Patterson has done a great many things well in his career.

A third-year starter, Patterson has thrown for a school-record 4,367 yards and 50 touchdowns.

He's taken that to a different level this season.

“He has confidence in what he's doing and belief in what we're doing as an offense and a program,” Mowrey said. “Just those years developing as a high school kid. He's put on 10 pounds over the summer and is physically bigger. Mentally, he's confident. He knows he has guys around him who can make plays.”

Few have made more plays than Turner, who scored six touchdowns against Conneaut.

He's the leader in the Butler Eagle Scoring Trophy race with 72 points.

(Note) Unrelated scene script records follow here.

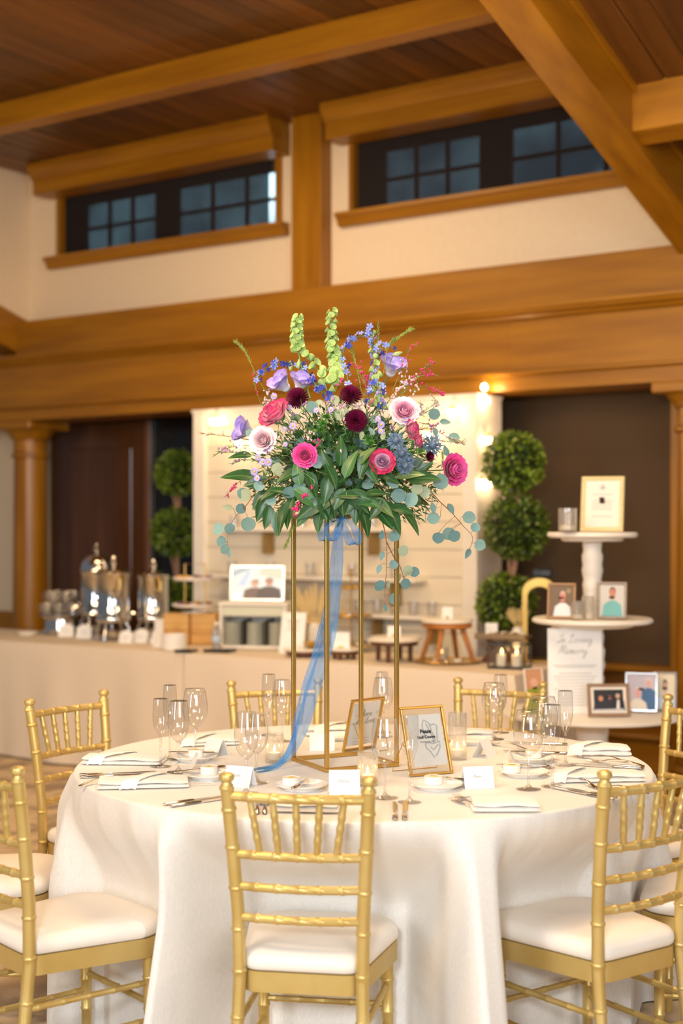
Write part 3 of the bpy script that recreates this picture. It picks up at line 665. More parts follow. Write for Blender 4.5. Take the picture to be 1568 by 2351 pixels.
# cursive strokes -----------------------------------------------------------
GL = {'s': ([(0, 0), (.3, .5), (.35, .25), (.3, 0), (.05, .03), (.5, .12)], .5), 'h': ([(0, .1), (.3, .8), (.25, 1.1), (.15, 1), (.12, 0), (.2, .35), (.38, .48), (.42, .1), (.6, .1)], .6),
      'a': ([(.42, .42), (.2, .5), (.03, .25), (.12, 0), (.38, .3), (.44, .5), (.42, .08), (.62, .1)], .6), 'r': ([(0, .1), (.15, .45), (.2, .55), (.25, .45), (.4, .45), (.36, .1), (.55, .1)], .52),
      'e': ([(0, .15), (.3, .3), (.3, .5), (.15, .5), (.06, .2), (.2, 0), (.5, .12)], .5), 't': ([(0, .1), (.25, .7), (.28, .95), (.2, .1), (.3, 0), (.5, .12)], .48), 'l': ([(0, .1), (.3, .75), (.28, 1.1), (.17, .95), (.14, .1), (.25, 0), (.42, .12)], .42),
      'o': ([(.3, .5), (.08, .4), (.06, .1), (.25, 0), (.42, .25), (.3, .5), (.4, .42), (.58, .46)], .56), 'v': ([(0, .4), (.12, .5), (.2, .02), (.38, .3), (.42, .5), (.6, .46)], .58),
      'i': ([(0, .1), (.18, .5), (.14, .08), (.25, 0), (.42, .12)], .4), 'n': ([(0, .3), (.1, .5), (.08, 0), (.25, .42), (.38, .48), (.38, .06), (.58, .12)], .56),
      'm': ([(0, .3), (.1, .5), (.08, 0), (.25, .45), (.33, .45), (.3, 0), (.47, .45), (.57, .45), (.56, .06), (.75, .12)], .74), 'g': ([(.4, .42), (.18, .5), (.03, .25), (.12, .03), (.36, .3), (.42, .5), (.36, -.5), (.15, -.55), (.2, -.25), (.62, .12)], .6),
      'y': ([(0, .4), (.1, .5), (.1, .1), (.28, .1), (.4, .5), (.34, -.5), (.12, -.55), (.18, -.25), (.62, .12)], .6), ' ': (None, .4),
      'I': ([(.1, .85), (.5, 1.15), (.6, 1.1), (.35, .2), (.1, 0), (0, .15), (.5, .2)], .6), 'L': ([(.1, .7), (.3, 1.1), (.5, 1.15), (.45, .9), (.15, .1), (.0, 0), (.3, .1), (.7, 0)], .7),
      'M': ([(0, 0), (.3, 1.1), (.35, 1.1), (.4, .2), (.75, 1.15), (.75, .1), (.95, .1)], .95)}
def cursive(s, size, mt, par, mw, name='script', w=.03, tails=0):
    m = M(); x = 0; tot = sum(GL[c][1] for c in s)
    for c in s:
        pts, adv = GL[c]
        if pts:
            q = [V(((x+a+b*.25-tot/2)*size, b*size, 0)) for a, b in pts]; sm = [q[0]]
            for i in range(len(q)-1):
                p0, p1, p2, p3 = q[max(0, i-1)], q[i], q[i+1], q[min(len(q)-1, i+2)]
                for k in range(1, 5):
                    t = k/4; sm.append(.5*((2*p1)+(p2-p0)*t+(2*p0-5*p1+4*p2-p3)*t*t+(3*p1-p0-3*p2+p3)*t**3))
            m.tube(sm, w*size, 4, flat=.25, up=(0, 0, 1))
        x += adv
    if tails:
        m.tube([((-tot/2-.9)*size, .12*size, 0), ((-tot/2-.4)*size, .2*size, 0), (-tot/2*size, .15*size, 0)], w*size*.8, 4, flat=.25, up=(0, 0, 1))
    o = ob(name, m, mt, par, smooth=None); o.matrix_local = mw
# framed signs -----------------------------------------------------------
def frame_sign(bl, br, H, lean, name, label):
    a, b = T(*bl), T(*br); W = (b-a).length; th = yaw2(a, b)
    t = thing(name, label, 'sign', a, th)
    tm = Matrix.Rotation(-lean, 4, 'X')          # local: x along the foot, z up, leaning toward +y
    def sub(nm, m, mt, sm=30):
        o = ob(nm, m, mt, t, smooth=sm); o.matrix_local = tm; return o
    q = .0075; d = .012
    f = M().box((W/2, 0, q/2), (W, d, q), None, .0015).box((W/2, 0, H-q/2), (W, d, q), None, .0015).box((q/2, 0, H/2), (q, d, H-2*q), None, .0015).box((W-q/2, 0, H/2), (q, d, H-2*q), None, .0015)
    sub('frame', f, brass)
    sub('front_glass', M().box((W/2, -.0035, H/2), (W-2*q, .001, H-2*q)), pane2, None)
    return t, W, tm, sub
pane2 = glassmat('frame_glass', (.97, .97, .96), 1.3)
t, W, tm, sub = frame_sign((942, 1784), (1040, 1775), .213, R(18), 'framed_sign', 'gold glass framed sign for a golf course, standing right of the gold flower stand')
cw, chh = .116, .158; cx, cz = W/2+.004, .108
card = sub('card', M().box((cx, .001, cz), (cw, .0006, chh)), paper, None)
cm = lambda x, z: Matrix.Translation((x, -.0004, z)) @ Matrix.Rotation(pi/2, 4, 'X')
lg = M(); sc_ = .00032
def stroke(m, pts, w_, n=6): m.tube([V((x, z, 0)) for x, z in pts], w_, n, flat=.06, up=(0, 0, 1))
for pl in ([(-.012, .010), (-.018, .05), (-.010, .066), (.004, .058), (.014, .048), (.026, .052), (.034, .046), (.030, .015), (.028, -.004)], [(-.004, .055), (.010, .022), (.016, -.004)], [(.008, .050), (.016, .02), (.022, -.002)],
           [(-.016, -.010), (-.010, -.004), (.014, -.008), (.036, -.003), (.034, -.022), (.020, -.042), (.014, -.046)], [(-.016, -.010), (-.014, -.020), (.000, -.034), (.006, -.046), (.010, -.052)], [(.002, -.018), (.010, -.028), (.022, -.018), (.030, -.012)]):
    stroke(lg, pl, .0021)
o = ob('emblem', lg, mat('emblem_grey', S(196, 200, 198), .7), card, smooth=None); o.matrix_local = cm(cx+.006, cz-.004)
text('Pease', .0170, ink, card, Matrix.Translation((0, -.0005, 0)) @ cm(cx-.003, cz+.021), off=.0006)
text('Golf Course', .0125, ink, card, Matrix.Translation((0, -.0005, 0)) @ cm(cx-.003, cz+.005), off=.0004)
text('Portsmouth, NH', .0074, grey_ink, card, Matrix.Translation((0, -.0005, 0)) @ cm(cx-.001, cz-.008), off=.0002)
ob('easel_wire', M().tube([(.004, .05, .10), (-.004, .105, .002), (W+.004, .105, .002), (W-.004, .05, .10)], .0014, 6), brass, t)
for x in (-.003, W+.003): ob('hinge_knob', M().ball((0, 0, 0), .0055, 10, 6), brass, t, (x, .03, .093))
t, W, tm, sub = frame_sign((786, 1727), (860, 1716), .185, R(-15), 'framed_script_sign', 'gold glass framed script sign inside the right legs of the gold stand')
card = sub('card', M().box((W/2, .001, .094), (W-.022, .0006, .150)), paper, None)
cursive('share', .0215, ink, card, cm(W/2+.002, .122), tails=1); cursive('the love', .0215, ink, card, cm(W/2+.006, .095), tails=1)
m = M()
for i, wd in enumerate((.07, .076, .062)): m.box((W/2, 0, .043-i*.011), (wd, .0002, .0016 if i < 2 else .0026))
o = ob('small_print', m, pale_ink, card, smooth=None); o.location = (0, -.0005, 0); o['kind'] = 'stuff'
m = M(); stroke(m, [(-.004, .005), (-.001, .008), (.0, .004), (.003, .009), (.004, .004), (0, -.006), (-.004, .005)], .0005)
o = ob('heart', m, ink, card, smooth=None); o.matrix_local = cm(W-.022, .128)
ob('easel_wire', M().tube([(.004, -.05, .10), (.03, -.075, .002), (W-.01, -.075, .002), (W-.004, -.05, .10)], .0014, 6), brass, t)
for x in (-.003, W+.003): ob('hinge_knob', M().ball((0, 0, 0), .0055, 10, 6), brass, t, (x, -.026, .10))
# tall gold flower stand --------------------------------------------------
fc = T(748, 1774); SA = atan2(.446, .895); SD = .258; SH = 1.558
st = thing('flower_stand', 'tall open gold metal flower stand in the middle of the table', 'flower stand', (fc.x, fc.y, ZT), SA)
q = .0125; hh = SH-ZT
for x in (0, 1):
    for y in (0, 1): ob('leg', M().box((q/2+x*(SD-q), q/2+y*(SD-q), hh/2), (q, q, hh-2*q), None, .001), brass, st)
for z in (q/2, hh-q/2):
    for k in (0, 1):
        ob('rail', M().box((SD/2, q/2+k*(SD-q), z), (SD, q, q), None, .001), brass, st)
        ob('rail', M().box((q/2+k*(SD-q), SD/2, z), (q, SD-2*q, q), None, .001), brass, st)
ob('top_plate', M().box((SD/2, SD/2, hh-.003), (SD-2*q, SD-2*q, .004)), pane2, st, smooth=None)
sc3 = st.matrix_basis @ V((SD/2, SD/2, hh))
vs = thing('flower_vase', 'low teal glass vase on the gold stand, almost hidden by leaves', 'vase', sc3)
ob('vessel', M().lathe([(0, .001), (.070, .001), (.075, .004), (.080, .12), (.082, .125), (.077, .125), (.071, .008), (0, .007)], 40), vaseglass, vs)
ob('water', M().lathe([(0, .0085), (.070, .0085), (.0755, .095), (0, .095)], 40), glassmat('vase_water', (.6, .8, .8), 1.33, 0, .15, (.2, .42, .42)), vs)
# blue ribbon ----------------------------------------------------------------
rb = thing('ribbon_bow', 'sheer blue organza ribbon bow tied to the gold stand, tails trailing on the cloth', 'ribbon', P(783, 1186, 4.42))
RO = V(rb.location)
def band(pts, ws, nm, twist=.15):
    P3 = [P(x, y, d)-RO for x, y, d in pts]; q = []; W2 = []
    for i in range(len(P3)-1):
        p0, p1, p2, p3 = P3[max(0, i-1)], P3[i], P3[i+1], P3[min(len(P3)-1, i+2)]
        for k in range(6):
            t = k/6; q.append(.5*((2*p1)+(p2-p0)*t+(2*p0-5*p1+4*p2-p3)*t*t+(3*p1-p0-3*p2+p3)*t**3)); W2.append(ws[i]+(ws[i+1]-ws[i])*t)
    q.append(P3[-1]); W2.append(ws[-1]); rows = []
    for i, p in enumerate(q):
        d = (q[min(i+1, len(q)-1)]-q[max(0, i-1)]).normalized(); a = twist*sin(i*.5)
        sd = V((cos(a), sin(a), 0)); sd = (sd-d*sd.dot(d)).normalized() if abs(d.x) < .9 else V((0, .6, .8)); n = sd.cross(d)
        rows.append([tuple(p+sd*W2[i]*(j-3)/3+n*.004*sin(j*2.1+i*.35)) for j in range(7)])
    ob(nm, M().sheet(rows), organza, rb, smooth=180)
ty = 4.40
band([(783, 1190, 4.405), (778, 1289, 4.42), (768, 1382, 4.44), (756, 1465, 4.45), (722, 1570, 4.45), (692, 1670, 4.46), (655, 1742, 4.50), (596, 1766, 4.44), (566, 1771, 4.40)], [.006, .014, .017, .019, .024, .022, .012, .011, .012], 'tail')
band([(776, 1190, 4.40), (763, 1289, 4.415), (756, 1345, 4.43), (737, 1448, 4.44), (708, 1555, 4.45), (684, 1640, 4.46), (672, 1705, 4.47), (640, 1756, 4.44), (590, 1775, 4.38)], [.005, .007, .007, .009, .013, .012, .008, .008, .010], 'tail', .4)
band([(782, 1187, 4.40), (758, 1196, 4.38), (742, 1215, 4.37), (745, 1238, 4.38), (764, 1236, 4.40), (778, 1212, 4.40), (784, 1192, 4.40)], [.007, .014, .017, .018, .015, .012, .007], 'loop')
band([(784, 1187, 4.40), (800, 1194, 4.38), (816, 1216, 4.37), (822, 1244, 4.38), (804, 1246, 4.40), (794, 1215, 4.40), (786, 1192, 4.40)], [.006, .010, .013, .012, .014, .010, .006], 'loop')
ob('knot', M().ball((0, -.012, 0), .011, 10, 8, 1.2), organza, rb, smooth=180)
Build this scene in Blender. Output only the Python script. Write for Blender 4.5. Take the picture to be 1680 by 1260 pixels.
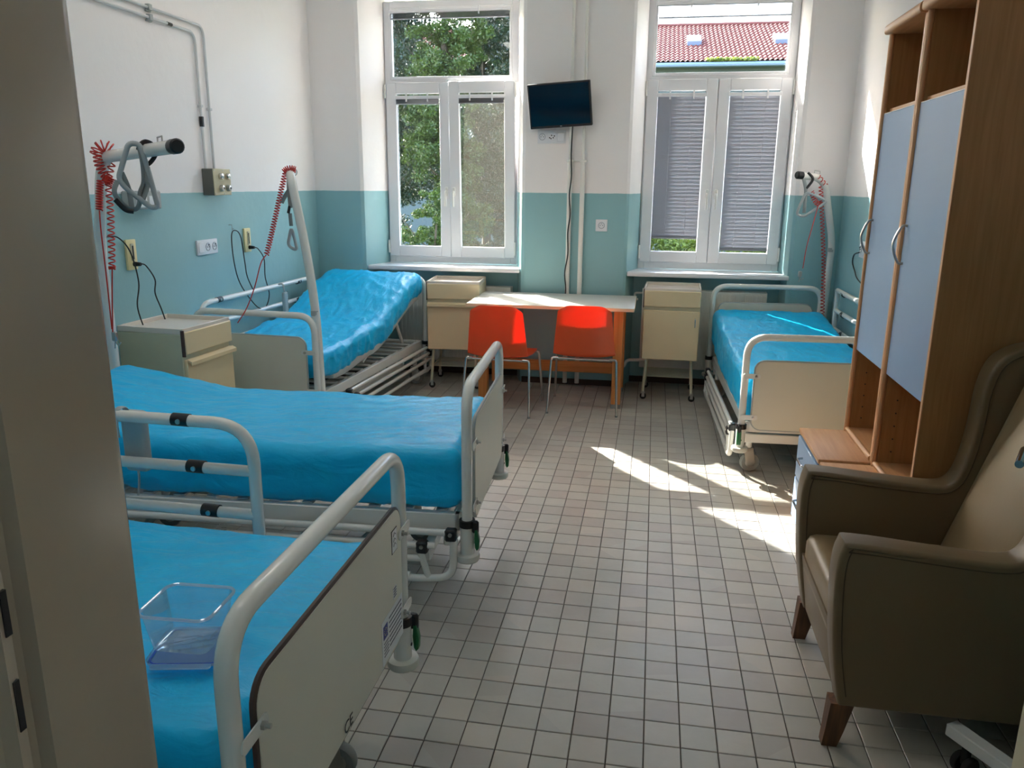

“A.J. has this explosion that no one else on the team has,” Mowrey said. “You watch him, he's just at a different level than everyone else right now. He's catching five-yard passes and turning them into 70-yard touchdowns.”

Turner is a perfect complement to Lutz, who has shown a knack of getting open — and making the difficult catch when he's not.

The son of Slippery Rock University head football coach Shawn Lutz, Logan's strength is his knowledge of the game.

“My dad taught me a lot,” Lutz said. “I'm not the fastest guy, but I just try to get to the right spot. There are times when I don't think I'm open, but, somehow, (Patterson) gets me the ball.”

Lutz and Turner have earned Patterson's trust.

“I trust them a lot because, in my opinion, those are two of the hardest workers on the team,” Patterson said. “They both know the game inside and out.”

And the Eagles are still playing with a rather large chip under their shoulder pads each Friday night.

“The whole proving everyone wrong has helped us,” Patterson said. “We were a young team — not that that's an excuse not to win — and no one gave us a chance to win this year. That just added fuel to the fire.”